Il faut se débarrasser de certains complexes. Il y a une certaine générosité mais qui n'en a que l'apparence en vérité avec laquelle il faut rompre tout simplement. Moi je ne dis pas qu'il faut avoir des politiques aussi dures que celles qui sont celles qui sont préconisées par certaines forces dans les pays européens. Mais l'Europe aurait à gagner à donner sens au fait que les pays disposent en Afrique de consulats, qui auraient pu délivrer des visas à des personnes qui ont des profils où elles peuvent avoir des activités à mener en Europe.

Je suis sûr qu'il y a un potentiel de place pour des profils de jeunes Africains en Europe. Et ça c'est le travail des ambassades et consulats. C’est parce que ce travail ne se fait pas bien qu'on a fini par accepter que la migration possible c’est la migration illicite. Je ne le pense pas très franchement.

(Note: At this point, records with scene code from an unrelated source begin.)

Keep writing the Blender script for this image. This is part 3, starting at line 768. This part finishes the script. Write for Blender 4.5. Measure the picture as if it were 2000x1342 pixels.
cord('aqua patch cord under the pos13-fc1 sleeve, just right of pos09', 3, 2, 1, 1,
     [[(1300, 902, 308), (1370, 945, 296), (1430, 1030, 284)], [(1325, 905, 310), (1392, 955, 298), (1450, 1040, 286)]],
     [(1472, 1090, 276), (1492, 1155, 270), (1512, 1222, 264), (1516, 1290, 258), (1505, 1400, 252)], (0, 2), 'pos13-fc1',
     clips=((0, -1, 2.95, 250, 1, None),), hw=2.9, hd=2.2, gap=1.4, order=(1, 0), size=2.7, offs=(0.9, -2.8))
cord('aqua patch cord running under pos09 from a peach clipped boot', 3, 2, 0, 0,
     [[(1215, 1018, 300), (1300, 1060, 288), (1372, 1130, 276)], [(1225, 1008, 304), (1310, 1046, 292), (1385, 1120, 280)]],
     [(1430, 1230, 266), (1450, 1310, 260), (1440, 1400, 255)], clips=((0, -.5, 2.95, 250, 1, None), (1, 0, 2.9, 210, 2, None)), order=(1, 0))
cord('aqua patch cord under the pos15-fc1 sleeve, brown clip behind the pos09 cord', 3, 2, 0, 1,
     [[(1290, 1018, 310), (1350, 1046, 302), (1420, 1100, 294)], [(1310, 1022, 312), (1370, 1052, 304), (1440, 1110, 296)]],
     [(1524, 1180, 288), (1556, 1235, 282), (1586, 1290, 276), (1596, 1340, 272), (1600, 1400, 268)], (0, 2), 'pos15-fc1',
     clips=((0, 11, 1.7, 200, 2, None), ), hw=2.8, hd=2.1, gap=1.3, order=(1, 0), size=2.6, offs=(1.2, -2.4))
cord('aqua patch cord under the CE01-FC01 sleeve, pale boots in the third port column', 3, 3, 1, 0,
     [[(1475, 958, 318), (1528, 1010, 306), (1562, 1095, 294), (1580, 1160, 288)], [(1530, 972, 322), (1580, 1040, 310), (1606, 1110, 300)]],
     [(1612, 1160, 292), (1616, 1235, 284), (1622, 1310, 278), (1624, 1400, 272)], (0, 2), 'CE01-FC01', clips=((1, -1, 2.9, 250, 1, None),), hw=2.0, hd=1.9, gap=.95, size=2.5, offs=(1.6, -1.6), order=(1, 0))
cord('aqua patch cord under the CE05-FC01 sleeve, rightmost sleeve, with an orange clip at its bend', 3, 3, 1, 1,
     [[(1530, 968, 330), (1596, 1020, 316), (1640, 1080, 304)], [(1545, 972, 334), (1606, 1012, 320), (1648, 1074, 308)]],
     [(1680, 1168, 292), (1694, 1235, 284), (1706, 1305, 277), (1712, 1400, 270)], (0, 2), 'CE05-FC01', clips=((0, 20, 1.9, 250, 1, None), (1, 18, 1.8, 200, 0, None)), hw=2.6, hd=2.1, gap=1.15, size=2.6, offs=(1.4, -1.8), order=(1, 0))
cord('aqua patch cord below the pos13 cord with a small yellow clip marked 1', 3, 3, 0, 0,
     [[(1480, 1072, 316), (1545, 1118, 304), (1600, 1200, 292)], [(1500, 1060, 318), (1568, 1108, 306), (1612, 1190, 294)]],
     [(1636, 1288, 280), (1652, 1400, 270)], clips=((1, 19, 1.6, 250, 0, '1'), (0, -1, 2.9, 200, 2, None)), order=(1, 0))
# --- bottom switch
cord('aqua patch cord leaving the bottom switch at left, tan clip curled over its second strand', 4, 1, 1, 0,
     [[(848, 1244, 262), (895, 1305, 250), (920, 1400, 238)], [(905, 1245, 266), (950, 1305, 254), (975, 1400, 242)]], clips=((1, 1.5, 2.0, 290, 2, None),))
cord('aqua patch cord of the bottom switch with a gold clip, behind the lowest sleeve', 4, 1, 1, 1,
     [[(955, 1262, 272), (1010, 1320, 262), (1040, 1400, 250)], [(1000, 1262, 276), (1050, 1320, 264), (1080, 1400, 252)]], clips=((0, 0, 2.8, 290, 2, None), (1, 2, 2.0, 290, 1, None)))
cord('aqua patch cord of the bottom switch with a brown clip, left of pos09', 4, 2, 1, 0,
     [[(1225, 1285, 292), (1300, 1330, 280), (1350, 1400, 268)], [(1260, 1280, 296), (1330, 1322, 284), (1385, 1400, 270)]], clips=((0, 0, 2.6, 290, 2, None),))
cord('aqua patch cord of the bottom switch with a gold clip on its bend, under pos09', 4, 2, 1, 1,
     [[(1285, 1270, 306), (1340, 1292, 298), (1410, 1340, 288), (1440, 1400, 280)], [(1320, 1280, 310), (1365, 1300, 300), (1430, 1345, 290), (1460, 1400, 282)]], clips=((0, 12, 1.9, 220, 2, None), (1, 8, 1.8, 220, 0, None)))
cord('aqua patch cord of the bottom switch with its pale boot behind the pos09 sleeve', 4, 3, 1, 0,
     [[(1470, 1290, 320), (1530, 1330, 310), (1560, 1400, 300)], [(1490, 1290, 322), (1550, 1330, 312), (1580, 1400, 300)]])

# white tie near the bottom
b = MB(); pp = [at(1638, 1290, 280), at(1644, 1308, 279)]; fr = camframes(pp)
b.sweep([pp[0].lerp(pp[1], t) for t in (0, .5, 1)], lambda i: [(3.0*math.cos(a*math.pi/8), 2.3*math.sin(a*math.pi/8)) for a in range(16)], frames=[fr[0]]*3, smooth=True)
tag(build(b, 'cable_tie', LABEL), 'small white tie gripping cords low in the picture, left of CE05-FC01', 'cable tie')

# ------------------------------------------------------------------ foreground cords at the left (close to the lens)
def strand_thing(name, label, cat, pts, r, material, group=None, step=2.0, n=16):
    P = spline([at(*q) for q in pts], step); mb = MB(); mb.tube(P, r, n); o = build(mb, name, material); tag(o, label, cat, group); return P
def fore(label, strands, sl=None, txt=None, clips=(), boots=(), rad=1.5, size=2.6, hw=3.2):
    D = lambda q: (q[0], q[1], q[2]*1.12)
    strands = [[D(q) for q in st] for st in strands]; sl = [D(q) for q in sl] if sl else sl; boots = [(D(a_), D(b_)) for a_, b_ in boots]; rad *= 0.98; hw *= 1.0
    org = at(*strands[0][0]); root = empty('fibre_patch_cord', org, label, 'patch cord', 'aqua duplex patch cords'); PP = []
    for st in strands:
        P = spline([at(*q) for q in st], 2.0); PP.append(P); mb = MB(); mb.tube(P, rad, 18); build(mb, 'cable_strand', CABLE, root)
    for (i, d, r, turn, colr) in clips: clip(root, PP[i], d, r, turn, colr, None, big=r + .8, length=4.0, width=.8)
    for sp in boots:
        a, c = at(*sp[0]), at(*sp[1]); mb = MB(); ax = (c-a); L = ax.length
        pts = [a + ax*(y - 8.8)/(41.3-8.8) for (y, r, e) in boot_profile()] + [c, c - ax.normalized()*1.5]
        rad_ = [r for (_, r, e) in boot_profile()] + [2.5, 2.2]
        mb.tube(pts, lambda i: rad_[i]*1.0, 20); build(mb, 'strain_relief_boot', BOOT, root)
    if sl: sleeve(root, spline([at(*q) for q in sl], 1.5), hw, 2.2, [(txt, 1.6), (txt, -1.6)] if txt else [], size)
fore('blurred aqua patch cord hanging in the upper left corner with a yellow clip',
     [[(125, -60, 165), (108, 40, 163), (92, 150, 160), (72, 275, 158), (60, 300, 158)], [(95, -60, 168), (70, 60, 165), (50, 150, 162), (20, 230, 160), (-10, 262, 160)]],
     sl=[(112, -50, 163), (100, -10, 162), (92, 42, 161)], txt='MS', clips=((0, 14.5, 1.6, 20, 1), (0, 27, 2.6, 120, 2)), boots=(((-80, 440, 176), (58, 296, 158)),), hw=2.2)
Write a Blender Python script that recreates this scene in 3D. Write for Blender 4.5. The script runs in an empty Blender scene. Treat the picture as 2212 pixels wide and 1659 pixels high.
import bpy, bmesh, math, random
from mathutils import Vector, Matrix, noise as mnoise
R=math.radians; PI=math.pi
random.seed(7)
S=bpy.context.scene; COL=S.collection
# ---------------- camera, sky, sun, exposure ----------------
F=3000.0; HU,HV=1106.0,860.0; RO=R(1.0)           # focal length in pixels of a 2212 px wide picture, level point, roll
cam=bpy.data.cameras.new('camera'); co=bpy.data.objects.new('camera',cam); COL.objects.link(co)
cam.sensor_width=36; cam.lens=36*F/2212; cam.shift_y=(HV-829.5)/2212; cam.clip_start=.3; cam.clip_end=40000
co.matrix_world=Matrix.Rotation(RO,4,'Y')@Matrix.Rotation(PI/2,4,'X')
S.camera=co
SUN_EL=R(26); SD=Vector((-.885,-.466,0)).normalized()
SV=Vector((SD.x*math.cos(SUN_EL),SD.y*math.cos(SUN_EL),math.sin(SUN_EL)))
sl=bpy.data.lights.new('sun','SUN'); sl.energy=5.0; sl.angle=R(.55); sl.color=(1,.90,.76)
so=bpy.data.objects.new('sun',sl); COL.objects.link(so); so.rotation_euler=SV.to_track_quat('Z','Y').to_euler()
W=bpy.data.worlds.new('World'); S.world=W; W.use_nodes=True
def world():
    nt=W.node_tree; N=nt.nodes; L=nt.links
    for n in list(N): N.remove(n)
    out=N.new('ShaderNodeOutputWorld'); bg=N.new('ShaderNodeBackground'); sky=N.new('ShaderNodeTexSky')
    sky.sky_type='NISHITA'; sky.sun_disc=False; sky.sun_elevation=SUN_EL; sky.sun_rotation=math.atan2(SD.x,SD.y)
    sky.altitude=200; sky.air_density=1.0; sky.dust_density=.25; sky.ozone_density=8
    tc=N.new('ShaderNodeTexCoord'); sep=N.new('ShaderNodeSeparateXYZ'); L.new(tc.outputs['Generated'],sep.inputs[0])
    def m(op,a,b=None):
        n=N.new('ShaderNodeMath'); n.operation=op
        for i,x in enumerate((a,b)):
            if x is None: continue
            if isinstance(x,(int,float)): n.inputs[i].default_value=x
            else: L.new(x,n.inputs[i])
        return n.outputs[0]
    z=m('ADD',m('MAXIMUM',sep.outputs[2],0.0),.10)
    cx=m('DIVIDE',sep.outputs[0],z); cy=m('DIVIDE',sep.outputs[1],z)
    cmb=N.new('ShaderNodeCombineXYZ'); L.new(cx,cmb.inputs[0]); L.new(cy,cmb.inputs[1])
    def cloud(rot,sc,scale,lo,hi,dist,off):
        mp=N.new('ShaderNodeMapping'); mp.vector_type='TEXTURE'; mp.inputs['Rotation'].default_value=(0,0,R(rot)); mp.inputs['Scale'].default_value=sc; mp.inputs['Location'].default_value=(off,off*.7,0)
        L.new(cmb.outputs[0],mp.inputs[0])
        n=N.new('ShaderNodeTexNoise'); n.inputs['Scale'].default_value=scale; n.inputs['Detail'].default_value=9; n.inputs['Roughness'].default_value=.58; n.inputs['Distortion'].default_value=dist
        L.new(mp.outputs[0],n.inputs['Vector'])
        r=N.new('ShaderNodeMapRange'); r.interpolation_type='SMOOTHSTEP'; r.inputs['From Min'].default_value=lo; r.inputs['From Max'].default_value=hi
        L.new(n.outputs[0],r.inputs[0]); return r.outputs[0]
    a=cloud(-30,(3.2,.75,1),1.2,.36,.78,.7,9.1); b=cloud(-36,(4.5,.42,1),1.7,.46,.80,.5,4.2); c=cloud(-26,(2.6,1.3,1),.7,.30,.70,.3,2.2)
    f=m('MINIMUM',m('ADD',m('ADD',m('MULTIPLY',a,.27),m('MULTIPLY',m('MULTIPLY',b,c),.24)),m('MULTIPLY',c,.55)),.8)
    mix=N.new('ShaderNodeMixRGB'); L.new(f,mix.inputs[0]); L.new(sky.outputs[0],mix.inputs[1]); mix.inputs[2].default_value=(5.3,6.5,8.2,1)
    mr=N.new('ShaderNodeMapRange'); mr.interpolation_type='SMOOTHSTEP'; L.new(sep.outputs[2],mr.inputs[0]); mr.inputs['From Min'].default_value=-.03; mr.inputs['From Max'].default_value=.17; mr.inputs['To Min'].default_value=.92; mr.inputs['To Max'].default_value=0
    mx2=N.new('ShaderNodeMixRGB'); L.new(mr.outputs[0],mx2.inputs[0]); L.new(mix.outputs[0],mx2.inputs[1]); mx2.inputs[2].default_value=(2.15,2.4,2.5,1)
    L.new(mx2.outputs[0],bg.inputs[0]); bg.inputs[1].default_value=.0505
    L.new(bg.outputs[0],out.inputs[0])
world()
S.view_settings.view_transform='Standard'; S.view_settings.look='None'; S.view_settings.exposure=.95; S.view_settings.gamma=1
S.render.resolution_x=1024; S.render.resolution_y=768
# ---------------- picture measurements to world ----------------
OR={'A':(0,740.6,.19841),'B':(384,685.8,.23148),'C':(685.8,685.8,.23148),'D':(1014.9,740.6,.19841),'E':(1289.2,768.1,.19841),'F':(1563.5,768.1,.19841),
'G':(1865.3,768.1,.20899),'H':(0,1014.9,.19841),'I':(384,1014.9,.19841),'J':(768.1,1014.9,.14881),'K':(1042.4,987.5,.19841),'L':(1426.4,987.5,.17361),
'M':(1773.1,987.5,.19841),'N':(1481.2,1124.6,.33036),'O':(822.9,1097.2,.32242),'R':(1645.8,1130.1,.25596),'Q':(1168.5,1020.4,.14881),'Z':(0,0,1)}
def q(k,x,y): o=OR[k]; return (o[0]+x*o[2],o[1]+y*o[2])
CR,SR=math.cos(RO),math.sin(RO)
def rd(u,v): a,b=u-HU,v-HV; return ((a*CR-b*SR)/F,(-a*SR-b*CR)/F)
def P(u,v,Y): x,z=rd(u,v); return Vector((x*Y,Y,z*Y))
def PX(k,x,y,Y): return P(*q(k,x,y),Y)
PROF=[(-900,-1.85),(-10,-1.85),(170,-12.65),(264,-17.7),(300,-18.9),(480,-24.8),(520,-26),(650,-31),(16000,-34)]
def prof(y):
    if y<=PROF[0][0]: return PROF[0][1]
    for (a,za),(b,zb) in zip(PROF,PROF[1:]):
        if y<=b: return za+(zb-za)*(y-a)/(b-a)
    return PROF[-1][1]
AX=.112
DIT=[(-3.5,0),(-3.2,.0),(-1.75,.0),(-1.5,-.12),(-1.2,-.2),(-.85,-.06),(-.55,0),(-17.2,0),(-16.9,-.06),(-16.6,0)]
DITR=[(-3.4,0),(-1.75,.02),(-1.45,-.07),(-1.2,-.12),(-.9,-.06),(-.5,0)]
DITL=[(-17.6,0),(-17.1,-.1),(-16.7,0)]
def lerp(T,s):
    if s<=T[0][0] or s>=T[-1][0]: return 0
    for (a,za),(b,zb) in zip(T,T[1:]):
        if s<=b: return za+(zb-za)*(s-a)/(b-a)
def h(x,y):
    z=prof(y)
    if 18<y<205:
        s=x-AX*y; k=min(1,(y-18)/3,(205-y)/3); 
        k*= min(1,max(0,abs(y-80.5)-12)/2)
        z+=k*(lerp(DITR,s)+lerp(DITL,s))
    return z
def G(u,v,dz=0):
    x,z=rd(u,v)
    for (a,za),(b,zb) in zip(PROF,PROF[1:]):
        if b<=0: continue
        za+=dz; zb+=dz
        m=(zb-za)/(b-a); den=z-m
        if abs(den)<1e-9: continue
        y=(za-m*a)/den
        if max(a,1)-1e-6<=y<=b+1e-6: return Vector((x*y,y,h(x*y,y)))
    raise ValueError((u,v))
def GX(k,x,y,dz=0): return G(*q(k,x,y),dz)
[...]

Je voudrais vous faire observer que le Niger est un pays où les populations sont plus pauvres que celles des pays d'où partent les migrants. Pourtant on a très peu de personnes sont tentées par l'Europe parce qu'elles n'en ont tout simplement pas la capacité.

Ce ne sont pas les plus pauvres qui vont en Europe. Ce sont parfois des gens qui pourraient avoir une vie très décente chez eux. Donc il faut le réfléchir. Ces personnes là on peut leur donner des opportunités justement de se retrouver en Europe par d'autres canaux, que ceux là auxquels ils sont tentés parce que c'est la seule offre que ces personnes là ont pour le moment."